Namun demikian, etika dalam pengertiannya tidak berwenang menentukan apa yang
boleh dan tidak boleh dilakukan seseorang. Wewenang itu dipandang berada
di tangan pihak yang memberikan ajaran moral.
2.10 Nilai
Dasar, Nilai Instrumental, Nilai Praksis
Dalam
kaitannya dengan deriviasi atau penjabaran maka nilai-nilai dapat di kelompokan
menjadi tiga macam yaitu nilai dasar, nilai intrumental, nilai praksis.
A.Nilai Dasar
Nilai
dasar ini besifat universal karena menyangkut hakikat kenyataan objektif segala
sesuatu misalkan hakikat Tuhan, manusia dengan segala sesuatu lainnya. Demikian
juga hakekat nilai dasar itu dapat juga berlandaskan pada hakikat suatu benda ,
kuantital, kualitas, aksi relasi ruang maupun waktu. Demikianlah sehingga nilai
dasar dapat juga di sebut sebagai sumber norma yang pada gilirannya di jabarkan
atau di relisasikan dalam suatu kehidupan yang bersifat praksis.
B.Nilai
Intrumental
Nilai
intrumental yang merupakan suatu pedoman yang dapat di ukur dan di arahkan.
Bilamana nilai intrumental tersebut berkaitan dengan tingkah laku manusia dalam
kehidupan sehari-hari maka hal ini merupakan suatu nilai norma. Dan nilai
intrumental sendiri juga dapat di katakan bahwa nilai intrumental itu merupakan
suatu eksplistasi dari nilai dasar.
C.Nilai Praksis
Nilai
praksis pada hakekatnya merupakan penjabaran lebih lanjut dari nilai
intrumental dalam suatu kehidupan yang nyata. Artinya oleh karna nilai dasar,
nilai intrumental dan nilai praksis itu merupakan suatu sistem perwujutannya
tidak boleh menyimpang dari sistem tersebut.
BAB III
PENUTUP
3.1 Kesimpulan
Etika politik adalah termasuk lingkup etika sosial
manusia yang secara harfiah berkaitan dengan bidang kehidupan politik.
Pancasila memang tidak boleh dilepaskan dari semua aspek-aspek didalam
penyelenggaraan sebuah negara. Dalam pelaksanaan Negara segala kebijaksanaan,
kekuasaan serta kewenangan harus di kembalikan kepada rakyat sebagai pendukung
pokok negara.

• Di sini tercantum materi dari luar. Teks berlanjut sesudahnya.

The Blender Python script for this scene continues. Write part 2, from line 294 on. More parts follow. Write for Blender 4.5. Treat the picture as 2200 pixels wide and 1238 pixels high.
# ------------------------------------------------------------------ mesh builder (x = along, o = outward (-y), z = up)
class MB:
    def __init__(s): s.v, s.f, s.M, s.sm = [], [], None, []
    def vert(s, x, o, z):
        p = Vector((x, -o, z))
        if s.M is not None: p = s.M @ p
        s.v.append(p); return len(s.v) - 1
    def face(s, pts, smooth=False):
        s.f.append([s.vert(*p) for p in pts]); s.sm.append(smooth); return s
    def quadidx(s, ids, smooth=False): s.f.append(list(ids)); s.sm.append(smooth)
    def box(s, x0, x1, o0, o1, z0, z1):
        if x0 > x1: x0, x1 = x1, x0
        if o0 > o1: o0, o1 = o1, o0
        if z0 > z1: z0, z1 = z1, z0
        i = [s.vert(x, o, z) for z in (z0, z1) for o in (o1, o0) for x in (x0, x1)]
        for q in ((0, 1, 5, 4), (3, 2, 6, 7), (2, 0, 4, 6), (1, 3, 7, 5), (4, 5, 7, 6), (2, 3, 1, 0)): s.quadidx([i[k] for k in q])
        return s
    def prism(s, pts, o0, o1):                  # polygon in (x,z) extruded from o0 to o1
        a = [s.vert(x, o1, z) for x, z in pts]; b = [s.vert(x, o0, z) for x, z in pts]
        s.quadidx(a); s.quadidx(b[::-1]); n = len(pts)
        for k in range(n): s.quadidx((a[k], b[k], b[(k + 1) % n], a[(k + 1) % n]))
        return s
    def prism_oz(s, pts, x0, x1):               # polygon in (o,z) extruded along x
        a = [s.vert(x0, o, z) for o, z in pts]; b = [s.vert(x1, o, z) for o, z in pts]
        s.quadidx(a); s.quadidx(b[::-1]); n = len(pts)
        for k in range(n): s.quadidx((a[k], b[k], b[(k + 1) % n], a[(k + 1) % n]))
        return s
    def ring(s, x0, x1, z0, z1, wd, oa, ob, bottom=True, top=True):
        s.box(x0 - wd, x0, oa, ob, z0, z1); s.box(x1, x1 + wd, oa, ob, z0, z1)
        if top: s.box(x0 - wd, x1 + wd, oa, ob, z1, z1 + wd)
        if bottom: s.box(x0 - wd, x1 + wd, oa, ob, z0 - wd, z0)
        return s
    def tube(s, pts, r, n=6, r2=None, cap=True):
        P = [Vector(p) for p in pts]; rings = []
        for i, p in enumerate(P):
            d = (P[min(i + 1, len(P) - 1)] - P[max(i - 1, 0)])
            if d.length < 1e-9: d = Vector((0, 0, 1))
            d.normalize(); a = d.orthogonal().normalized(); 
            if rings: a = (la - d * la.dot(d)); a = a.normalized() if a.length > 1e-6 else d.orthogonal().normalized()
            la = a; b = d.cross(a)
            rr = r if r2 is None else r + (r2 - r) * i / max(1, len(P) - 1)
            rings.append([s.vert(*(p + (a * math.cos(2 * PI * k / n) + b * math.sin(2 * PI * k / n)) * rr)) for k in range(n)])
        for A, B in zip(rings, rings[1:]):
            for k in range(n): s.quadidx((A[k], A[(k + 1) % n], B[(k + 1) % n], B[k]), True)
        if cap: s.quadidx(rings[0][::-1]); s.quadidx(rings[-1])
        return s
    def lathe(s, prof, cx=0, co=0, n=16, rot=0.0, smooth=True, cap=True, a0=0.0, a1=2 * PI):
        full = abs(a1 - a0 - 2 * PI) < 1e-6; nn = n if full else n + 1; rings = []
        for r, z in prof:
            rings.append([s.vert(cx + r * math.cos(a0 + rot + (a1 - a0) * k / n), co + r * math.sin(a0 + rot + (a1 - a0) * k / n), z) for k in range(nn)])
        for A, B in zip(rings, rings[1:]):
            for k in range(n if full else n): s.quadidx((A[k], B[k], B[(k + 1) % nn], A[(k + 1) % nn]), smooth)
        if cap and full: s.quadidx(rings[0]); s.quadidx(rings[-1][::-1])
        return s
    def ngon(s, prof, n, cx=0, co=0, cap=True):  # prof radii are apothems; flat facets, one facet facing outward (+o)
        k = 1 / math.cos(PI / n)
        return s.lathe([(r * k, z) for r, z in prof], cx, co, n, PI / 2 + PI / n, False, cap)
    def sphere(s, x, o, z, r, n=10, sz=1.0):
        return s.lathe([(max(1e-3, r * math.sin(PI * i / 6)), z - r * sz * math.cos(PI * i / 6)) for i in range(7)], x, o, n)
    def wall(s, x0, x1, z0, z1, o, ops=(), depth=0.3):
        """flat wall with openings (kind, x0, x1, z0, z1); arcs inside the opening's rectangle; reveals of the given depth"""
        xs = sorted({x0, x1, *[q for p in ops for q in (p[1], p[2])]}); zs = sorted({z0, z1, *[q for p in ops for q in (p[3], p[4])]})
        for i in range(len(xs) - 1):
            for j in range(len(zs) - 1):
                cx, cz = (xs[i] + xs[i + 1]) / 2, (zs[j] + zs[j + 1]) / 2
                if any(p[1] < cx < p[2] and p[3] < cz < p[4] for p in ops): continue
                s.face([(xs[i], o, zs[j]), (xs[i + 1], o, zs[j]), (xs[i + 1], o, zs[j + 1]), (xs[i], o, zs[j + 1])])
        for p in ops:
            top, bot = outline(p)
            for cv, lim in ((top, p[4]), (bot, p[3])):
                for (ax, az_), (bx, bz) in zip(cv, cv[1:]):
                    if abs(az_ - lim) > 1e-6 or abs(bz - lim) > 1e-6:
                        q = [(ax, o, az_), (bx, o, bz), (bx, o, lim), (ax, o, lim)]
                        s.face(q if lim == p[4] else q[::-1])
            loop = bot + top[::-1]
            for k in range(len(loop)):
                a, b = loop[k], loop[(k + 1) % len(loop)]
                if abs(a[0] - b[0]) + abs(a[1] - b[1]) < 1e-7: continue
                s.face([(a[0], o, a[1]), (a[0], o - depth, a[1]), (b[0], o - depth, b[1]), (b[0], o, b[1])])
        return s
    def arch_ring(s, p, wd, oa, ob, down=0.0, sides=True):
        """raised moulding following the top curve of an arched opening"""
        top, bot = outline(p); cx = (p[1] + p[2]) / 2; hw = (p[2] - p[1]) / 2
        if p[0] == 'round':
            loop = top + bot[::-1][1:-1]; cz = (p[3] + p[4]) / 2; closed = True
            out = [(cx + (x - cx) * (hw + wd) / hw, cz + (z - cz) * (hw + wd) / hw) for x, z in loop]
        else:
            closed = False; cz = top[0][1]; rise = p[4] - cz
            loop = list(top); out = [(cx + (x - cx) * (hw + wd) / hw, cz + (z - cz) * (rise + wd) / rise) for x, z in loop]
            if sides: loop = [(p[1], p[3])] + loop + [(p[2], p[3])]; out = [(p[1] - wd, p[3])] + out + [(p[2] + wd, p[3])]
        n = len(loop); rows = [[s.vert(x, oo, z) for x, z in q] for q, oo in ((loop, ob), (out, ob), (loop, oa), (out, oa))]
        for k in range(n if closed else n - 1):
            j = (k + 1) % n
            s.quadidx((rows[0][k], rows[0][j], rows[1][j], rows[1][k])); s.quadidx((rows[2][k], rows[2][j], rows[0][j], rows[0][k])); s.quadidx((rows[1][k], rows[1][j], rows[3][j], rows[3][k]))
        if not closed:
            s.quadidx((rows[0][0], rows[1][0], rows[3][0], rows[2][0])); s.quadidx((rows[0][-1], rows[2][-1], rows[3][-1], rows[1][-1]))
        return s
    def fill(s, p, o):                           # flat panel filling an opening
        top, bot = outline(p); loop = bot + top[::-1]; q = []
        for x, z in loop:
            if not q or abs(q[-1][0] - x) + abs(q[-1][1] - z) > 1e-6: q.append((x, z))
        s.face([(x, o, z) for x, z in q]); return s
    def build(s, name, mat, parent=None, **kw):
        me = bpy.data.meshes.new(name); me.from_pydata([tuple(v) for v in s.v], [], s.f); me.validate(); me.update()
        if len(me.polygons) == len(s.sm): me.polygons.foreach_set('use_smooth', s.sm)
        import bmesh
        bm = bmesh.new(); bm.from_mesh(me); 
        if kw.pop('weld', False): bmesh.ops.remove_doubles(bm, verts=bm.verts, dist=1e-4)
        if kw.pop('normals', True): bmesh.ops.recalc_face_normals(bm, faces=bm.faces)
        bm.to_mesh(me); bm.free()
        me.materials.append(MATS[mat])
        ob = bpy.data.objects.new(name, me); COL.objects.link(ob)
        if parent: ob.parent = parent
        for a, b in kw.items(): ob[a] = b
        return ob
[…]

Maka dalam pelaksanaan politik praktis hal-hal yang menyangkut
kekuasaan ekskutif, legislatif, yudikatif, konsep pengambilan keputusan,
pengawasan serta partisipasi harus berdasarkan legitimasi dari rakyat, atau
dengan lain perkataan harus memiliki legitimasi demokratis.
Pancasila
juga merupakan suatu system filsafat yang pada hakikatnya merupakan nilai
sehingga merupakan sumber dari segala penjabaran norma baik norma hukum, norma
moral maupun norma kenegaraan lainya. Suatu pemikiran filsafat tidak
secara langsung menyajikan norma – norma yang merupakan pedoman dalam suatu
tindakan atau aspek praktis melainkan nilai – nilai yang bersifat mendasar.
Sehingga penerapan Pancasila sebagai etika politik wajib dilakasanakan dengan
sebaik mungkin.
3.2 Saran
Saran
saya adalah marilah kita mempelajari Pancasila sebagai etika politik ini dengan
sebaik-baiknya, sehingga benar-benar paham. Karena hal ini menyangkut moralitas
dan kepentingan masyarakat banyak. Dan marilah kita mencoba mempraktekannya
dalam kehidupan berorganisasi dikampus dan dalam kehidupan bermasyarakat.